Unlike some competitors, the company won’t go back to its banks to negotiate waivers on its leverage requirements or hire restructuring firms because it has other options, Adelson said.

Some experts say those options depend on a market rebound, as financing is scarce and investors who appreciate the company’s long-term prospects are wary of short-term economic conditions.

Joe Fath, a portfolio manager with T. Rowe Price Associates, said the company is “tapped out” with banks and will have a tougher time selling Macau assets now that Weidner — a key ambassador there — has quit.

If the company sells any Macau properties, most of that money would have to go toward paying debts in Macau before the money could be used in Las Vegas, as the resorts here were financed separately, said Fath, who unloaded his stake in Las Vegas Sands months ago.

Last year, as the company was appointing a special committee of board members to resolve management “disputes,” Weidner acknowledged that failure to line up financing for its unfinished projects before the markets soured amounted to a “monumental screw-up.”

Weidner, Adelson’s closest adviser, advocated for a more conservative approach to financing and served as a valuable go-between with Adelson, widely known as a combative, even off-putting boss, insiders say.
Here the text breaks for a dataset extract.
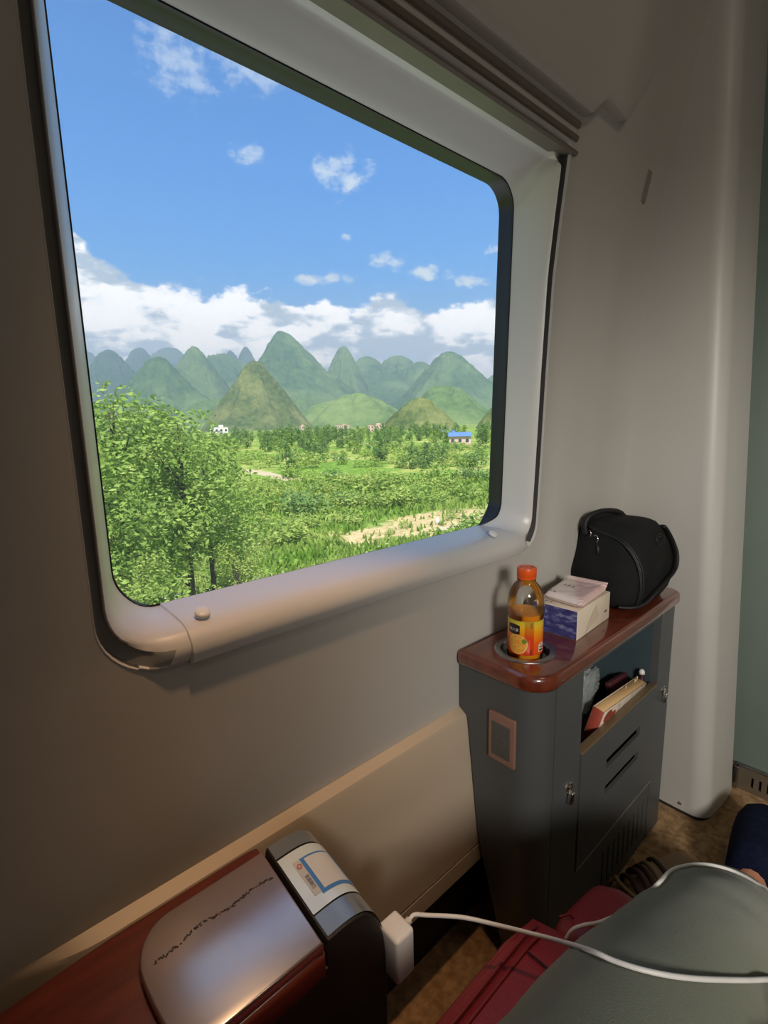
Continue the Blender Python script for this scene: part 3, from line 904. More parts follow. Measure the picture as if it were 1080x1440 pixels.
# ------------------------------------------------------------------ tissue box and pack
def glyphs(name, o, u, v, nrm, m, parent, n=3, w=.004, h=.007, gap=.009):
    """a row of small brush-like characters, flat print"""
    vs, fs = [], []
    o, u, v, nrm = (Vector(q) for q in (o, u, v, nrm)); u.normalize(); v.normalize(); nrm.normalize()
    def bar(x0, y0, x1, y1, t):
        d = Vector((x1 - x0, y1 - y0)); d.normalize(); q = Vector((-d.y, d.x)) * t
        b = len(vs)
        for x, y in ((x0 - q.x, y0 - q.y), (x1 - q.x, y1 - q.y), (x1 + q.x, y1 + q.y), (x0 + q.x, y0 + q.y)): vs.append(o + u * x + v * y + nrm * .0004)
        fs.append((b, b + 1, b + 2, b + 3))
    for k in range(n):
        x = k * gap
        bar(x, 0, x + w * .3, h, .0007); bar(x, h * .75, x + w, h * .62, .0006); bar(x, h * .1, x + w, h * .25, .0006)
    return mesh(name, vs, fs, m, parent)


def build_tissues():
    ang = math.radians(3.0); c0 = Vector((.780, .387, ZT + .0003)); ux = Vector((math.cos(ang), math.sin(ang), 0)); uy = Vector((-math.sin(ang), math.cos(ang), 0))
    W, D, H = .139, .084, .053
    cream = mat('box_cream', (.74, .64, .52), (.70, .60, .48), rough=.5, scale=30)
    r = empty('tissue_box', c0 + ux * W / 2 + uy * D / 2, 'cream cardboard tissue box with blue patterned end on the cabinet top', 'tissue box')
    R = Matrix.Rotation(ang, 3, 'Z')
    rbox('carton', c0 + ux * W / 2 + uy * D / 2 + Vector((0, 0, H / 2)), (W, D, H), .0012, cream, r, rot=R, seg=2)
    bm_ = bpy.data.materials.new('blue_waves'); bm_.use_nodes = True; nt = bm_.node_tree; p = nt.nodes['Principled BSDF']
    tc = nt.nodes.new('ShaderNodeTexCoord'); mp = nt.nodes.new('ShaderNodeMapping'); mp.inputs['Scale'].default_value = (1, 28, 75); mp.inputs['Rotation'].default_value = (.25, 0, 0)
    nt.links.new(tc.outputs['Object'], mp.inputs[0]); n = noise_n(nt, mp.outputs[0], 1.6, 3, .6)
    nt.links.new(ramp(nt, n.s, [(.40, (.035, .035, .15)), (.52, (.06, .062, .21)), (.62, (.20, .20, .36))]), p.inputs['Base Color']); p.inputs['Roughness'].default_value = .45
    q = [c0 - ux * .0005 + uy * a + Vector((0, 0, b)) for a, b in ((.001, .001), (D - .001, .001), (D - .001, H - .0005), (.001, H - .0005))]
    mesh('blue_end_print', q, [(0, 1, 2, 3)], bm_, r)
    # shaded fold-tint printed on the long side, and lettering
    lg = mat('side_print', (.66, .56, .44), rough=.5)
    q = [c0 - uy * .0005 + ux * a + Vector((0, 0, b)) for a, b in ((.03, .002), (.09, .020), (.075, .044), (.055, .030))]
    mesh('side_print', q, [(0, 1, 2, 3)], lg, r)
    ink = mat('print_ink', (.10, .07, .06))
    glyphs('side_lettering', c0 - uy * .0002 + ux * .114 + Vector((0, 0, .018)), ux, (0, 0, 1), -uy, ink, r, 3, .003, .004, .004)
    glyphs('top_lettering', c0 + ux * .012 + uy * .076 + Vector((0, 0, H)), -uy, ux, (0, 0, 1), ink, r, 3, .004, .006, .009)
    # soft pack lying on the box
    pk = empty('tissue_pack', (.845, .435, ZT + H), 'pink and white soft tissue pack lying on the cream box', 'tissue pack')
    a = Vector((.790, .458, 0)); b = Vector((.783, .381, 0)); cc = Vector((.902, .392, 0)); d = Vector((.897, .474, 0))
    zb = ZT + H + .0012
    pm = bpy.data.materials.new('pink_wrapper'); pm.use_nodes = True; nt = pm.node_tree; p = nt.nodes['Principled BSDF']
    tc = nt.nodes.new('ShaderNodeTexCoord'); sp = nt.nodes.new('ShaderNodeSeparateXYZ'); nt.links.new(tc.outputs['Object'], sp.inputs[0])
    x, y, z = (V(nt, sp.outputs[i]) for i in range(3))
    wv = ((x * 1.0 + y * .7) * 900)._m('SINE') * .5 + .5
    area = (noise_n(nt, tc.outputs['Object'], 14, 2).__mul__(.02) + (y * -1) * .6 + x * .35 - .008).step(.0, .012)
    f = wv.step(.2, .8) * area * .75
    nt.links.new(mixc(nt, f, (.78, .66, .60), (.60, .26, .30)), p.inputs['Base Color']); p.inputs['Roughness'].default_value = .28
    p.inputs['Coat Weight'].default_value = .3
    nu, nv = 28, 18; vs, fs = [], []
    for s in (0, 1):
        for i in range(nu + 1):
            for j in range(nv + 1):
                u = i / nu; v = j / nv
                P = a.lerp(d, u).lerp(b.lerp(cc, u), v)
                e = min(1, min(u / .10, (1 - u) / .16)); e2 = min(1, min(v, 1 - v) / .08)
                full = (max(0, e) ** .55) * (max(0, e2) ** .5)
                w = mnoise.noise(Vector((u * 7, v * 6, 3 * s))) * .0010 + mnoise.noise(Vector((u * 18, v * 14, 9))) * .0005
                fin = .0125 * max(0, (u - .88) / .12)
                top = .0095 + fin * .9 + (.0085 + w) * full
                bot = .0095 + fin * .9 - .0092 * full - .0002
                vs.append((P.x, P.y, zb + (top if s else bot)))
    o_ = (nu + 1) * (nv + 1)
    for i in range(nu):
        for j in range(nv):
            k = i * (nv + 1) + j
            fs.append((k, k + 1, k + nv + 2, k + nv + 1)); fs.append((o_ + k, o_ + k + nv + 1, o_ + k + nv + 2, o_ + k + 1))
    wr = mesh('wrapper', vs, fs, pm, pk, smooth=True)
    glyphs('pack_lettering', (.838, .446, zb + .0195), (-.07, -.9, 0), (.9, .1, 0), (0, 0, 1), ink, pk, 3, .004, .010, .0085)
    glyphs('pack_lettering', (.797, .452, zb + .0178), (-.07, -.9, 0), (.9, .1, 0), (0, 0, 1), ink, pk, 2, .004, .007, .0085)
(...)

Weidner’s skin had grown thick in his dealings with Adelson, especially after his boss criticized Weidner in a Las Vegas courtroom last year for mishandling a business arrangement with Chinese businessman Richard Suen — a lawsuit that may cost the company tens of millions of dollars. Their strained relationship more recently descended into shouting matches, insiders say, over money the company spent as a result of design decisions made by Adelson’s wife, Miriam, and the control she has over those decisions, they say.

Though Adelson says Las Vegas Sands is in a better place with Weidner gone and Michael Leven, an experienced successor, in place, some observers wonder what will happen if Adelson’s already powerful influence is left unchecked.

With characteristic bluntless, Adelson acknowledged — and dismissed — his many skeptics Tuesday.

“We believe what we say. Apparently, the market doesn’t believe us,” he said.